Each keyboard has 4 available presets, and there are 4 general presets available. There is also a crescendo pedal and a full-organ button, neither of which I ever use. Sorry, I'm just not wired that way. I've never liked crescendo pedals, and my nerves can't take "full organ." I mostly use the swell pedals, and manually adding or removing stops, for expression.

My philosophy of organ presets is pretty modest, compared (I have found) to that of other organists. One Sunday, after having a week off while some big-shot guest organist came in for a special service, I tried out the presets the other guy had set up and was actually terrified by the noise that came out. If I ever play that loudly, which I doubt, it is after building up to it one or two stops at a time. I have a hard time understanding why someone would put so much on a preset.

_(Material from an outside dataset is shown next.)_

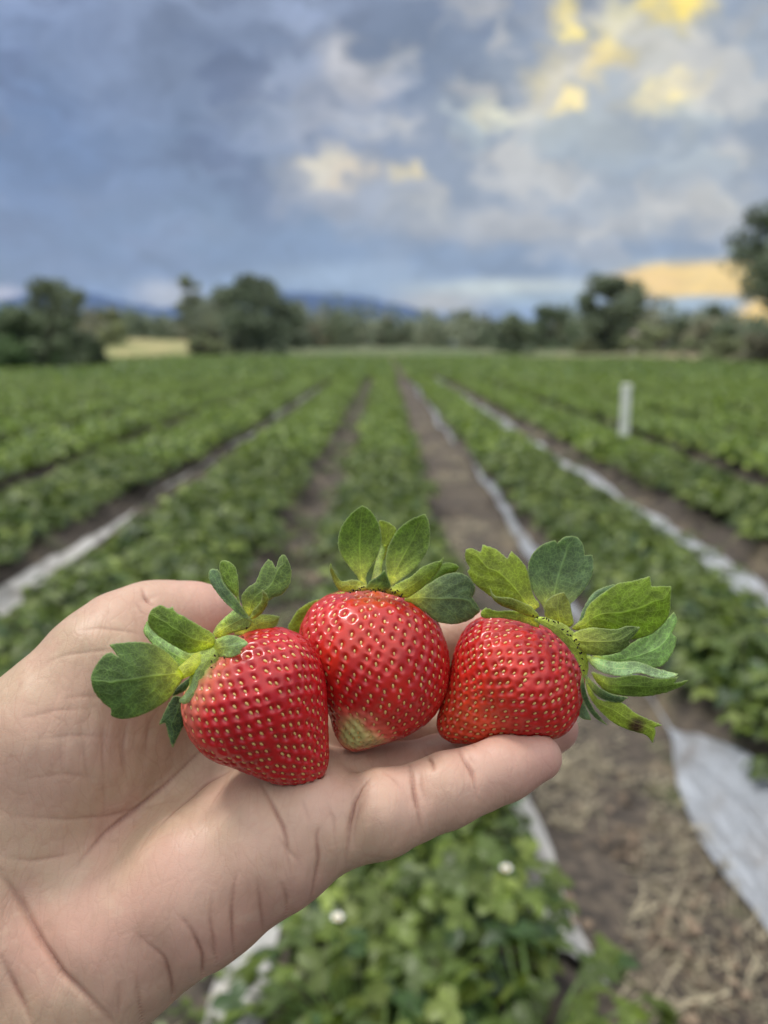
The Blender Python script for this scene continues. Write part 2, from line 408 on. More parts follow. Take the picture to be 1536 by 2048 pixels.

Some of my discomfiture may have been that when I came in to practice, the air conditioning was off (weekdays during the summer, you know) so things were way out of tune that would have sounded nice on an air-cooled Sunday morning (particularly the reeds); some of it, I suspect, was that I have different ideas about acoustics and musical leadership, and in my opinion the "pull out all the stops" approach results in a thick, heavy, indistinct gloop of sound.

In my practice, General Preset 1 is for introducing hymns and accompanying low-key parts of the liturgy, such as the responses at the beginning of the service & the Kyrie. Preset 2 is for the first stanza of a hymn and most of the liturgy, Preset 3 is for a really climactic hymn stanza or parts of the liturgy (such as the Sanctus and the Te Deum), and Preset 4 is for the Postlude (I change this one every week). The swell & great presets come in handy for preludes and the voluntary, so I don't have to spend time switching stops while people are waiting. Therefore I also change them on a weekly basis. But Gen. 1-3 stay the same, and I either add to them or take away as needed. For example, in the Gloria at "That takest away the sin of the world" I take the 2' Principal off in the Great, and add it back in at "For Thou only art holy." I do something similar in the Sanctus at "Blessed is He" and in the Te Deum at "When Thou tookest upon Thee to deliver man."

And as hymn stanza builds upon hymn stanza, I often increase the registration by adding, for example, the cornet stops on the Swell (stanza 2), or maybe just the 4' and 2-2/3' stops at first and the 2' and 1-3/5' later; the 4' couplers to the Great one at a time, and the III Mixture, in varying order but most often starting with the 4' Swell-to-Great; other principal and flute stops not already added; and finally, just maybe, some reeds. On my lightest Preset (1) I sometimes chuck in the strings, for a really dense but shimmery sound. Gen. 2 is the only general preset on which I occasionally play on the upper manual (mainly, to give the pastor his note for a chant, or to repeat part of the closing hymn to accompany the "silent prayer"). I also have one preset (3) in which the 8' Swell to Great is not automatically selected, so in a pinch I can play a Trumpet solo without having to clear the coupler. My presets are very light and simple, so that I can quickly build a distinctive sequence of sound combinations on each one.

I'm not a perfect organist. Not nearly! Some days I'm not as accurate in my pedal playing as I would like; other days, perhaps, I find myself regretting registration choices I made ahead of time; and though I think I have grown a lot musically, and continue to grow, there is always room for me to learn my music more precisely and to play it more musically. However, having such a beautifully designed instrument to play, with which some musical instinct in me instantly connected, is tremendously exciting. At almost every service, I all but lose myself in the joy of playing it, and I often feel that I have journeyed to a musical place where I have never gone before. This isn't, in every instance, the most helpful thing for the folks in the pews who are trying to sing the hymns and concentrate on their silent prayers. So I do get mixed feedback from them. But I am nearly always delighted with the response this organ gives me, and I hope and believe that I am also responding to it, by growing as a musician each time I play it.